C'est ensuite que la Cour de cassation, dans une décision du 9 février 2005 -dont l'importance est relatée par la présence d'un chapeau dans cet arrêt de rejet-, a affirmé que, "en cas de soumission volontaire au statut des baux commerciaux, l'immatriculation du preneur au registre du commerce et des sociétés n'est pas une condition impérative de son droit au renouvellement" (Cass. civ. 3, 9 février 2005, n° 03-17.476, FS-P+B N° Lexbase : A6927DGN).
La Haute cour "coupe" donc la solution antérieure qui ne peut plus dénier le droit au renouvellement sous prétexte d'absence d'immatriculation. Par conséquent, la soumission volontaire au statut des baux commerciaux donne lieu à l'existence d'un droit inhérent au renouvellement.

II - Commerce intégré et application du statut des baux commerciaux

La troisième chambre civile de la Cour de cassation (V. Cass. civ. 3, 5 février 2003, n° 01-16.672, FS-P+B N° Lexbase : A9070A4P) jugeait traditionnellement que le statut des baux commerciaux est applicable en présence d'un commerce intégré, nonobstant la qualification que les parties ont donné au contrat, à trois conditions :
1. l'existence d'un local stable et permanent,
2. disposant d'une clientèle personnelle et régulière (c'est-à-dire l'exploitation du fonds),
3. et jouissant d'une autonomie de gestion.

La notion d'autonomie de gestion ayant fait l'objet de nombreuses critiques, notamment sur l'application qui en est faite par la Cour de cassation, cette dernière a infléchi sa position dans un arrêt du 19 janvier 2005 (Cass. civ. 3, 19 janvier 2005, n° 03-15.283, FS-P+B+R N° Lexbase : A0837DG4). Il s'agit, là encore, d'un arrêt important, comme en témoigne la présence d'un chapeau dans un arrêt de rejet, et sa publication au Rapport annuel de la Cour de cassation. La Cour de cassation affirme, dans cette décision, que "le statut des baux commerciaux s'applique aux baux de locaux stables et permanents dans lesquels est exploité un fonds de commerce ou un fonds artisanal, ces fonds se caractérisant par l'existence d'une clientèle propre au commerçant ou à l'artisan, que, toutefois, le bénéfice du statut peut être dénié si l'exploitant du fonds est soumis à des contraintes incompatibles avec le libre exercice de son activité".
La Haute juridiction, en reprenant les termes de l'article L. 145-1 I du Code de commerce, rappelle que la loi exige l'existence d'un local stable et permanent et l'existence d'une clientèle propre. Elle n'ajoute donc pas au texte l'autonomie de gestion, mais considère que l'absence totale d'autonomie de gestion entraînerait l'absence d'exploitation du fonds par le preneur, auquel cas c'est, en réalité, la deuxième condition du texte qui ferait défaut.

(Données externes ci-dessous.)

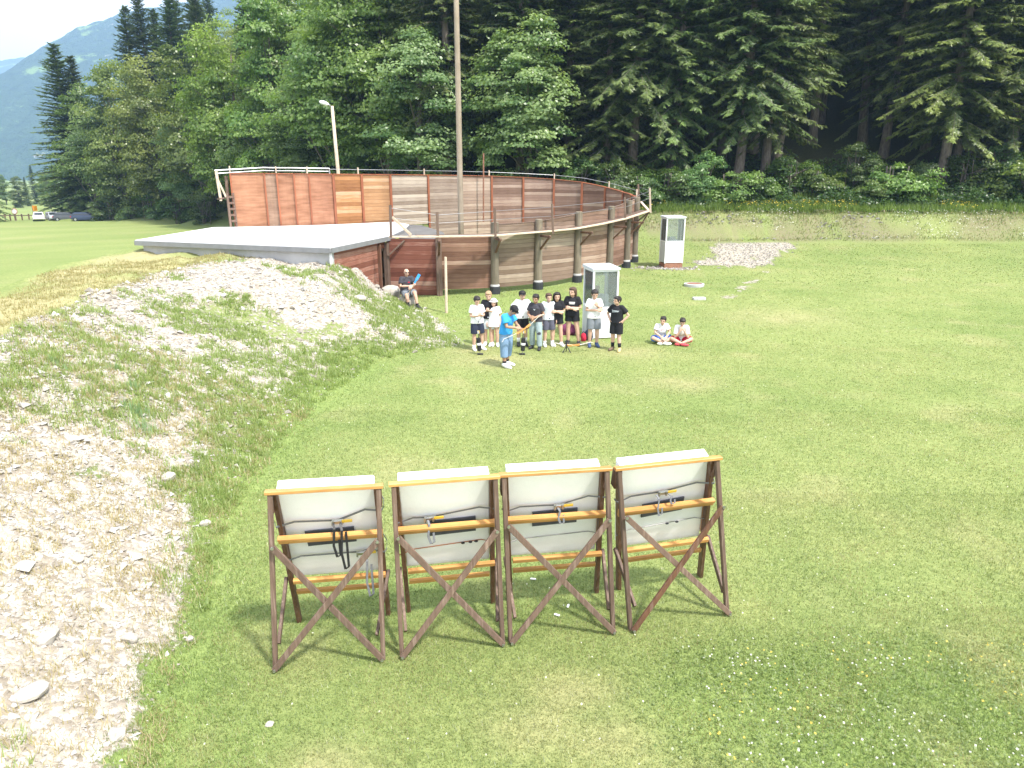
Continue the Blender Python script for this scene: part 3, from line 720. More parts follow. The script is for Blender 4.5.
# ------------------------------------------------------------------ the two booths
def booth(px, py, ang, w, dp, hh, plinth, label, sill, contents):
    p = PG(px, py)
    rt = empty('glazed_booth', p, R(ang), label, 'booth', 'white booths with glazed upper halves')
    z0 = plinth
    if plinth: MB().box((w / 2, dp / 2, plinth / 2 - .1), (w * .96, dp * .96, plinth + .2)).build('plinth', M_BRICK, rt)
    t = .055
    fr = MB()
    for x in (t / 2, w - t / 2):
        for y in (t / 2, dp - t / 2): fr.beam((x, y, z0 + .002), (x, y, hh - .05), t, t)
    for z in (sill, hh - .08):
        for y in (t / 2, dp - t / 2): fr.beam((t, y, z), (w - t, y, z), t * .9, t, (0, 1, 0))
        for x in (t / 2, w - t / 2): fr.beam((x, t, z), (x, dp - t, z), t * .9, t, (1, 0, 0))
    fr.build('frame', M_WHITE, rt)
    MB().box((w / 2, .028, (z0 + sill) / 2 + .01), (w - 2 * t, .03, sill - z0 - .04)).build('front_panel', M_WHITE, rt)
    MB().box((w / 2, dp - .028, (z0 + sill) / 2 + .01), (w - 2 * t, .03, sill - z0 - .04)).build('back_panel', M_WHITE, rt)
    for x in (.028, w - .028): MB().box((x, dp / 2, (z0 + sill) / 2 + .01), (.03, dp - 2 * t, sill - z0 - .04)).build('side_panel', M_GREYP, rt)  # greyer than the front: the shaded side is put into the colour
    zc, zh = (sill + hh - .08) / 2, hh - .08 - sill - .05
    MB().box((w / 2, .03, zc), (w - 2 * t, .012, zh)).build('front_pane', M_GLASS, rt)
    MB().box((w / 2, dp - .03, zc), (w - 2 * t, .012, zh)).build('back_pane', M_GLASS, rt)
    for x in (.03, w - .03): MB().box((x, dp / 2, zc), (.012, dp - 2 * t, zh)).build('side_pane', M_GLASS, rt)
    rf = MB(); rf.prism([(-.03, -.03), (w + .03, -.03), (w + .03, dp + .03), (-.03, dp + .03)], hh - .05, [hh, hh, hh + .035, hh + .035]); rf.build('roof', M_GREYP, rt)
    MB().box((w / 2, dp / 2, sill - .06), (w - .12, dp - .12, .03)).build('shelf', M_GREYP, rt)
    if contents:
        MB().box((w * .62, dp * .5, sill + .16), (.24, .26, .36)).build('switch_box', M_WHITE, rt)
        MB().beam((w * .5, .05, sill + .03), (w * .5, .05, hh - .12), .05, .03).build('mullion', M_GREYP, rt)
        MB().box((w * .33, dp * .74, sill + .42), (.34, .05, .30)).build('notice_board', M_ORW if False else plain('cardboard', (.5, .42, .30), .9), rt)
        MB().tube([(w * .8, dp * .8, hh - .3), (w * .8, dp * .8, hh - .1)], [.08, .06], 12).build('bell', M_WHITE, rt)
    else:
        MB().beam((w * .8, .045, sill + .03), (w * .8, .045, hh - .12), .035, .03).build('mullion', M_GREYP, rt)
        MB().box((w * .5, dp * .6, sill + .08), (.3, .3, .2)).build('switch_box', M_GREYP, rt)
    return rt
booth(591.3, 339.5, 13, .80, .88, 2.10, 0, 'white glazed booth standing behind the children, boy in white leaning beside it', .93, True)
booth(664, 269, 8, .92, .80, 2.42, .26, 'white glazed booth alone on a brick plinth beside the gravel patch', 1.28, False)
p = PG(694, 286)
mh = empty('manhole', p, 0, 'round concrete manhole ring with rusty lid set in the lawn', 'manhole')
pr = [(.40, -.1), (.42, .10), (.34, .11), (.34, .03)]
lt = MB(); vs = [(r_ * math.cos(a), r_ * math.sin(a), z) for (r_, z) in pr for a in [2 * math.pi * k / 24 for k in range(24)]]
lt.add(vs, [(j * 24 + k, j * 24 + (k + 1) % 24, (j + 1) * 24 + (k + 1) % 24, (j + 1) * 24 + k) for j in range(3) for k in range(24)]).build('ring', M_CONC, mh, False)
MB().tube([(0, 0, .03), (0, 0, .085), (0, 0, .10)], [.335, .335, .30], 24).build('lid', M_RUST, mh)
p = PG(699, 299.5); sl_ = MB().box((0, 0, .03), (.48, .24, .12)).build('concrete_slab', M_CONC); bv = sl_.modifiers.new('b', 'BEVEL'); bv.width = .02; sl_.location = p; tag(sl_, 'small flat concrete slab in the lawn near the manhole', 'slab')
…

Cette solution emporte deux conséquences : la première conséquence se manifeste dans un durcissement statutaire qui pourrait conduire à un refus d'application du statut des baux commerciaux. La seconde conséquence consiste en un renversement de la charge de la preuve -dans la mesure où ce n'est pas au preneur de prouver qu'il exploite le fonds-.

Cette solution, souligne Jérôme Betoulle, semble s'accorder parfaitement avec la jurisprudence "Trévisan" du 27 mars 2002 rendue sur le droit au renouvellement du franchisé, et selon laquelle un franchisé est, en principe, propriétaire du fonds de commerce exploité dans les lieux qui ont fait l'objet d'un bail commercial et il peut, de ce fait, prétendre à un droit au renouvellement (Cass. civ. 3, 27 mars 2002, n° 00-20.732, FS-P+B+R+I N° Lexbase : A3899AY3).

Il reste, cependant, à définir quelles sont ces contraintes incompatibles.
Dans l'arrêt du 19 janvier 2005, le bailleur faisait valoir que le commerçant exploitait la boutique de l'hôtel conformément au règlement intérieur de l'hôtel qui lui imposait, non seulement les horaires d'ouverture et de fermeture de cette boutique mais, également, les prestations qu'elle devait fournir à la clientèle. Toutefois, l'on estime que la simple intervention du bailleur est légitime dans ce type de commerce intégré.
Par ailleurs, il n'y a pas de marque d'approbation de la Cour de cassation dans cet arrêt. En effet, elle énonce seulement que la cour d'appel a fait "ressortir ainsi l'absence de contraintes incompatibles avec le libre exercice de" l'activité commerciale. L'absence de contraintes incompatibles sera donc un élément que les juges du fond devront caractériser.